Studies. Articles. Programs. We have plenty of it all on the topic, including very complicated ones. But recognition and engagement can be simple and easy. I’ll spare you the research and instead provide you with ideas to start or improve your recognition program. Apply the suggestions below and your employees will work more enthusiastically and effectively, their commitment, effort, quality, safety, absenteeism, and retention will improve, and as a result your customers will be more satisfied.

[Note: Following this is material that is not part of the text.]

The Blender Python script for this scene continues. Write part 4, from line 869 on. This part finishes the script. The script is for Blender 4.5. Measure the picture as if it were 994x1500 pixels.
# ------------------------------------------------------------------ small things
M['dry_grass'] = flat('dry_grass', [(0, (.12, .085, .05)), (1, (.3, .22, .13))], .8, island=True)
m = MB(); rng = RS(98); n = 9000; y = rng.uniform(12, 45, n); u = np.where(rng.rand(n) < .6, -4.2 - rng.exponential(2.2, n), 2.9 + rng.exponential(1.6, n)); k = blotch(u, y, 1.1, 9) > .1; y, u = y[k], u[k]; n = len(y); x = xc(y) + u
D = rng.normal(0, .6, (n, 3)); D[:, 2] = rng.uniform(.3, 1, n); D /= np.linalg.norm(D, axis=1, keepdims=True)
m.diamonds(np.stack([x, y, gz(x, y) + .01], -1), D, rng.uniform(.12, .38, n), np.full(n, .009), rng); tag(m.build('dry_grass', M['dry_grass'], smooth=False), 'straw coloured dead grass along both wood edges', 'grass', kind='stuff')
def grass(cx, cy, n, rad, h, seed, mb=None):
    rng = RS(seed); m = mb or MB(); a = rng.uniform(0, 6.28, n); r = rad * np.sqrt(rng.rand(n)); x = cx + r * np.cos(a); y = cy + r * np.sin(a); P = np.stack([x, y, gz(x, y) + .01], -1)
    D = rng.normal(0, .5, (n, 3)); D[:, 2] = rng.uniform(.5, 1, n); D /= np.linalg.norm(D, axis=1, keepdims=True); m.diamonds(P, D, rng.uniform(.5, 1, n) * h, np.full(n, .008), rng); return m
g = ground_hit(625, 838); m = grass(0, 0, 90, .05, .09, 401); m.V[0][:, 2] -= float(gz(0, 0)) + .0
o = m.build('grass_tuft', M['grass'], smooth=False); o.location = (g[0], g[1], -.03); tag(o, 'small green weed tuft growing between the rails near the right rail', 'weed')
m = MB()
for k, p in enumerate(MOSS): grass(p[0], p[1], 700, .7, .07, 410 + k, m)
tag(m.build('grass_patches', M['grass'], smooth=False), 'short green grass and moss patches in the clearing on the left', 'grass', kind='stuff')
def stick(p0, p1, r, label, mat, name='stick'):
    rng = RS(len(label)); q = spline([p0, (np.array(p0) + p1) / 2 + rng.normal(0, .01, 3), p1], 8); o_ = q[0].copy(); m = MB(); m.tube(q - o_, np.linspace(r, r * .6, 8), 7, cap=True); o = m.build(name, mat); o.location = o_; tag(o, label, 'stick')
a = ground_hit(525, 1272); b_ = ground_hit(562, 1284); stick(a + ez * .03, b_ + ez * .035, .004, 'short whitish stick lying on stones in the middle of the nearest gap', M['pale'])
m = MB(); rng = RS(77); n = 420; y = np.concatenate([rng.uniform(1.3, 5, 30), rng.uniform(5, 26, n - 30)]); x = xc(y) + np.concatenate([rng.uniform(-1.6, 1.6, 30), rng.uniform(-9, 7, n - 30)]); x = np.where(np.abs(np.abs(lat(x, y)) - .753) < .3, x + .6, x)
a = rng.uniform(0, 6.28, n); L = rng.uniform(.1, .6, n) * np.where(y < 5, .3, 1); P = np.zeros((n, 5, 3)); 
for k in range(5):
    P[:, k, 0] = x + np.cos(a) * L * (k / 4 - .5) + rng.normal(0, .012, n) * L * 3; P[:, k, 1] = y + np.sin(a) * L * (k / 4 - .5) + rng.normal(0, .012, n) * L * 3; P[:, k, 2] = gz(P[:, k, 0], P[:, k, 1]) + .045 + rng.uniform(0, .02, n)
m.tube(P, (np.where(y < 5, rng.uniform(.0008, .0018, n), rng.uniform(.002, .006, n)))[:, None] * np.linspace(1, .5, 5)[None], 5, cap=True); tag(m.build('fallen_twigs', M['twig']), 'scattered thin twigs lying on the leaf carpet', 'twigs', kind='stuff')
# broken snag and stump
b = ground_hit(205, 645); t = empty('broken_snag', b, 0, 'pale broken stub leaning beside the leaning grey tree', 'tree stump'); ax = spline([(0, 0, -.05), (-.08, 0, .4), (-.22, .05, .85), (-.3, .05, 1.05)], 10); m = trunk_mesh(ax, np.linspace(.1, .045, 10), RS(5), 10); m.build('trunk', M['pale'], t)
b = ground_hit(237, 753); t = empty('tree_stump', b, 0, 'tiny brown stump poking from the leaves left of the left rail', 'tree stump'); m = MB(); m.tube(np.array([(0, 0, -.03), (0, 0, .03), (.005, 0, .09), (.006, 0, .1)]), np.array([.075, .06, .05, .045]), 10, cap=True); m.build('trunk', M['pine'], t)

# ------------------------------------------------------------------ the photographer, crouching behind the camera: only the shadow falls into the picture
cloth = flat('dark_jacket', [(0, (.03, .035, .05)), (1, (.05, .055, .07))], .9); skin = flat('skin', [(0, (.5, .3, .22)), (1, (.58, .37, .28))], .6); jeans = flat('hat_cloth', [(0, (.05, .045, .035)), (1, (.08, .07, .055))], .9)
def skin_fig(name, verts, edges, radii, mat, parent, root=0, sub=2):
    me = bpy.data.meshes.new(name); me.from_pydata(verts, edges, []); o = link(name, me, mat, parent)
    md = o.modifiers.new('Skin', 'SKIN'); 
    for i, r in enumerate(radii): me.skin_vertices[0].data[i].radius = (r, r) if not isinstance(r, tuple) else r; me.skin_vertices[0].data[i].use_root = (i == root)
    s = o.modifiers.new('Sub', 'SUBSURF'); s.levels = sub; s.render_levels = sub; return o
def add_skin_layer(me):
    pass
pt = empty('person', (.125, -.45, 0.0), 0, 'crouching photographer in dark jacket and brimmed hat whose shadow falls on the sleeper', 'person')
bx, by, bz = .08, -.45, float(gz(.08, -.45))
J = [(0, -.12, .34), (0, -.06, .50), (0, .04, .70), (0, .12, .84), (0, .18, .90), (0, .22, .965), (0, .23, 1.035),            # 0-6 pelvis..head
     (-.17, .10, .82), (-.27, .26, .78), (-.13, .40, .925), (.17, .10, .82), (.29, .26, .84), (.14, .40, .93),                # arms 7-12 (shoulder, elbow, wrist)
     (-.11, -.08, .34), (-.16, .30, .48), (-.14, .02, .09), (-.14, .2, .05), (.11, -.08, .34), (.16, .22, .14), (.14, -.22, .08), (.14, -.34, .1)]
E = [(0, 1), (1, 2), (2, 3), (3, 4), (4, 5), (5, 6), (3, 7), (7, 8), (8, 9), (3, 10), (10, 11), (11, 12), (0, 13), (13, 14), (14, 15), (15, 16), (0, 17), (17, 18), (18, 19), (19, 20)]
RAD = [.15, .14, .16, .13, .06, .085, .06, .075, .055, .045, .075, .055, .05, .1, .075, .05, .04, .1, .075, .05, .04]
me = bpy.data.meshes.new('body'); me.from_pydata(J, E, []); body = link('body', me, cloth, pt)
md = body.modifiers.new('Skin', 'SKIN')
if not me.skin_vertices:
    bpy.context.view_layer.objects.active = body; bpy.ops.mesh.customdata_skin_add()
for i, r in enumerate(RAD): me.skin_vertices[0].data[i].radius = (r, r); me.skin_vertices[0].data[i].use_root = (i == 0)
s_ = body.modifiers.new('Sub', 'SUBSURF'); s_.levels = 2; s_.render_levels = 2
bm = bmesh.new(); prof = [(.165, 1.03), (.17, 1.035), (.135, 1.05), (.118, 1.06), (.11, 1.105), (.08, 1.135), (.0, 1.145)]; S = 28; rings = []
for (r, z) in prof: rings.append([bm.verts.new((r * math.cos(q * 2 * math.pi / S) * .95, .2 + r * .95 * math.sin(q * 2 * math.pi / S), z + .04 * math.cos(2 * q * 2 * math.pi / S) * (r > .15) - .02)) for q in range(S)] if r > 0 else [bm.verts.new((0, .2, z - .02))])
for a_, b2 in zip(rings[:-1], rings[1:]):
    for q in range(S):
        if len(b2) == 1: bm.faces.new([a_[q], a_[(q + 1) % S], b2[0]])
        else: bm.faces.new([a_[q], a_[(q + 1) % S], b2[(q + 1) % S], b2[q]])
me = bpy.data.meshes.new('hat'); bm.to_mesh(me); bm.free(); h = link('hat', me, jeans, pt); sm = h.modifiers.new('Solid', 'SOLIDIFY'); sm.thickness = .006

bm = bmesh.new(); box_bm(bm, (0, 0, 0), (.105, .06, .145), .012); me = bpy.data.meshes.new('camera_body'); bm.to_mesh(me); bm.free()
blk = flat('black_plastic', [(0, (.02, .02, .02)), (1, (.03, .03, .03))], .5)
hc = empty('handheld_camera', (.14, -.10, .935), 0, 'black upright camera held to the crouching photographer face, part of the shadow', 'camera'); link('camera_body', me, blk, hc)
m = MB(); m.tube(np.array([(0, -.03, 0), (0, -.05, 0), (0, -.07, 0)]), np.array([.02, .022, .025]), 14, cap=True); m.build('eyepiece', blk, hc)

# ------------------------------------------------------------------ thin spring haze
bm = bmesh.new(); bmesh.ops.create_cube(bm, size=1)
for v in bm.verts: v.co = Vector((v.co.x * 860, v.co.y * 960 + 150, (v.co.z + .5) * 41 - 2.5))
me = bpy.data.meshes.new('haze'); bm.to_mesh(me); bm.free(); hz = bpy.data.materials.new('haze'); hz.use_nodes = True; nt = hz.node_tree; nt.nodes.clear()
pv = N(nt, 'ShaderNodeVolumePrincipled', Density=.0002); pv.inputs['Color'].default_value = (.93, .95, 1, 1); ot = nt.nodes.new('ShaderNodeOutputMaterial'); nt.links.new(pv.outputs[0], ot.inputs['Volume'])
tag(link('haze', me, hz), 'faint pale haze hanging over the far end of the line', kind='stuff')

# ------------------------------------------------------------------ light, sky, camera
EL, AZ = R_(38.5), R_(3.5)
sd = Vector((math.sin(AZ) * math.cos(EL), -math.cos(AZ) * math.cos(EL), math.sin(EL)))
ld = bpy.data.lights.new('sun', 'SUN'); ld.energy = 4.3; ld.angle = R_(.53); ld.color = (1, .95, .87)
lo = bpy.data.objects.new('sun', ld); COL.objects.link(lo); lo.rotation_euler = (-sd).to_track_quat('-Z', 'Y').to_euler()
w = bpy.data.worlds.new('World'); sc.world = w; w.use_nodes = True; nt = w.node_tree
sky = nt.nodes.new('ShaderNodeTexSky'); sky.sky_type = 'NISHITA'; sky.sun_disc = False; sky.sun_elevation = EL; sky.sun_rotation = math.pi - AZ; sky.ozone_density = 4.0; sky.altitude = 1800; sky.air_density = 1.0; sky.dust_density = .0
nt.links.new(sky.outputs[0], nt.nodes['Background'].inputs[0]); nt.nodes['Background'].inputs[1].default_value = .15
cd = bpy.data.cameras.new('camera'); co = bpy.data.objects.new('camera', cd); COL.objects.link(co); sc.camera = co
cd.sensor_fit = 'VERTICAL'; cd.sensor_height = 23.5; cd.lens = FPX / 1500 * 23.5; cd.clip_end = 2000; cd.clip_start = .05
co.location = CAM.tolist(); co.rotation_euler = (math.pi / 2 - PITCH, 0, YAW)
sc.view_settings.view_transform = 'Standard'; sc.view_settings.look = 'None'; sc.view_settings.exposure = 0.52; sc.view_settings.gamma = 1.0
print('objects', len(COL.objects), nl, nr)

I leave it up to your imagination what this can do to your growth and revenue.


Nine Recognition Premises
1.    People appreciate and need day-to-day recognition.
2.    People do not like to be taken for granted.
3.    People need to know how they add value and meaning.
4.    In many cultures, people crave individual credit.
5.    What motivates a person is a personal matter.
6.    You need to observe and listen to really learn about your employees.
7.    You want to measure and recognize what really matters.
8.    People need clear personal goals that are linked to organizational goals
9.    It is important to take cultural differences into account[1]


Nine Recognition Tools
1.    Practice common courtesy and respect, every day, with everyone.
2.    Find out what methods of appreciation appeal to your team members.
3.    Give meaningful feedback and acknowledge contributions openly.
4.    Encourage people to praise each other verbally or with notes.
5.    Provide professional and career development opportunities.
6.    Apply a performance-based rewards and recognition program.
7.    Develop a business excellence and a leadership award program.  
8.    Consider inventor recognition and a research achievers circle.
9.    Use employee engagement software that fits your industry and organization.


Final pitch
Acknowledge people in a way that is both meaningful and motivational, and do it on a regular basis, on the spot. Make it part of your leadership and enjoy the employee, customer, and organizational benefits.



[1] Two examples: Japan has a collectivist culture where workers generally don’t want to stand out from the group and in the Middle East managers are often viewed as teachers two name just two.